The leaders of EU members Austria, Bulgaria, Croatia, Germany, Greece, Hungary, Romania and Slovenia have been invited to the Brussels summit along with two nonmembers, Macedonia and Serbia.

On the ground across the Balkans, the biggest problems have emerged when the torrent of refugees is bottlenecked at one border or another. And the numbers of those crossing the seas from Turkey into Greece have surged of late, driven on by a fear of cold weather, cold water and more European border closures.

Milanovic said the only solution to bring the migrant surge under control lies at the border between Turkey and Greece, where the refugees first enter the 28-nation EU.

“Everything else is a waste of time,” he said, adding that EU rules which say refugees should stay in the country where they first enter the bloc are “not realistic.”

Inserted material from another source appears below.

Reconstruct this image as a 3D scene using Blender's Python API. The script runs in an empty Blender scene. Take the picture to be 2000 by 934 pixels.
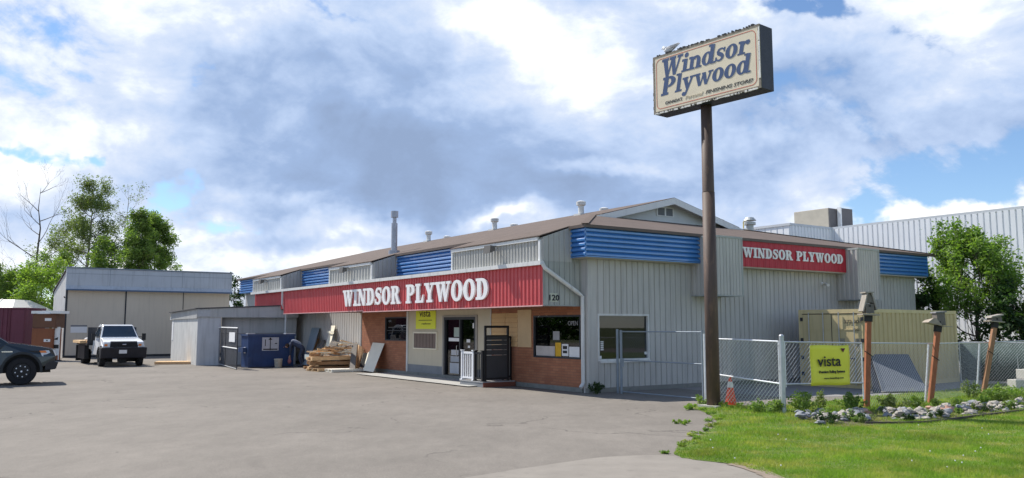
import bpy, math, random
import numpy as np
from mathutils import Vector, Matrix
R = math.radians
random.seed(7)
scene = bpy.context.scene
col = scene.collection

# ---------------------------------------------------------------- camera
F, PITCH, H = 1634.0, 6.0, 2.0
cam_d = bpy.data.cameras.new('camera'); cam = bpy.data.objects.new('camera', cam_d); col.objects.link(cam)
cam.location = (0, 0, H); cam.rotation_euler = (R(90 + PITCH), 0, 0)
cam_d.sensor_width = 36; cam_d.lens = F / 2000 * 36; cam_d.clip_end = 3000; cam_d.clip_start = .1
scene.camera = cam
scene.view_settings.view_transform = 'Standard'; scene.view_settings.look = 'None'
scene.view_settings.exposure = 0.24; scene.view_settings.gamma = 1.0

def ray(x, y):
    p = R(PITCH); u = (x - 1000) / F; v = (467 - y) / F
    return Vector((u, math.cos(p) - math.sin(p) * v, math.sin(p) + math.cos(p) * v))
def gp(x, y, z=0.0):                       # photo pixel -> point on the ground plane z
    r = ray(x, y); t = (z - H) / r.z; return Vector((r.x * t, r.y * t, z))
def at(x, y, Y):                           # photo pixel -> point at depth Y
    r = ray(x, y); t = Y / r.y; return Vector((r.x * t, Y, H + r.z * t))

# ---------------------------------------------------------------- sun + sky
SUN_AZ, SUN_EL = -54.0, 50.0               # azimuth from +Y towards +X
sd = bpy.data.lights.new('sun', 'SUN'); so = bpy.data.objects.new('sun', sd); col.objects.link(so)
sd.energy = 5.0; sd.angle = R(.5); sd.color = (1, .95, .87)
sv = Vector((math.sin(R(SUN_AZ)) * math.cos(R(SUN_EL)), math.cos(R(SUN_AZ)) * math.cos(R(SUN_EL)), math.sin(R(SUN_EL))))
so.rotation_euler = sv.to_track_quat('Z', 'Y').to_euler(); so.location = sv * 100

world = bpy.data.worlds.new('World'); scene.world = world; world.use_nodes = True
wt = world.node_tree; wt.nodes.clear()
def N(t, **k):
    n = wt.nodes.new(t)
    for a, b in k.items(): setattr(n, a, b)
    return n
def wl(a, b): wt.links.new(a, b)
out = N('ShaderNodeOutputWorld')
sky = N('ShaderNodeTexSky', sky_type='NISHITA', sun_disc=False)
sky.sun_elevation = R(SUN_EL); sky.sun_rotation = R(SUN_AZ); sky.ozone_density = 5.0; sky.air_density = 1.0; sky.dust_density = .1; sky.altitude = 800
bg1 = N('ShaderNodeBackground'); bg1.inputs[1].default_value = .13; wl(sky.outputs[0], bg1.inputs[0])
tc = N('ShaderNodeTexCoord')
def vm(op, a, b=None, o=0):
    n = N('ShaderNodeVectorMath', operation=op)
    for i, q in enumerate((a, b)):
        if q is None: continue
        if isinstance(q, (tuple, list, Vector)): n.inputs[i].default_value = tuple(q)
        else: wl(q, n.inputs[i])
    return n.outputs['Value'] if op in ('LENGTH', 'DOT_PRODUCT') else n.outputs[0]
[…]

At the Brezice camp near the border with Croatia, Slovenian police used pepper spray Saturday to break up a scuffle when a quarrel between two groups of migrants escalated into a fight. Packed behind metal barriers, guarded by riot police and armored vehicles, crowds at Brezice chanted “I need to go!” and demanded more water.

In Libya, the Red Crescent said the bodies of 40 migrants had washed ashore and search efforts were underway for another 30 people who were on the boat that capsized.

With temperatures dropping on the route into Western Europe, it’s been tough going for those seeking a new life.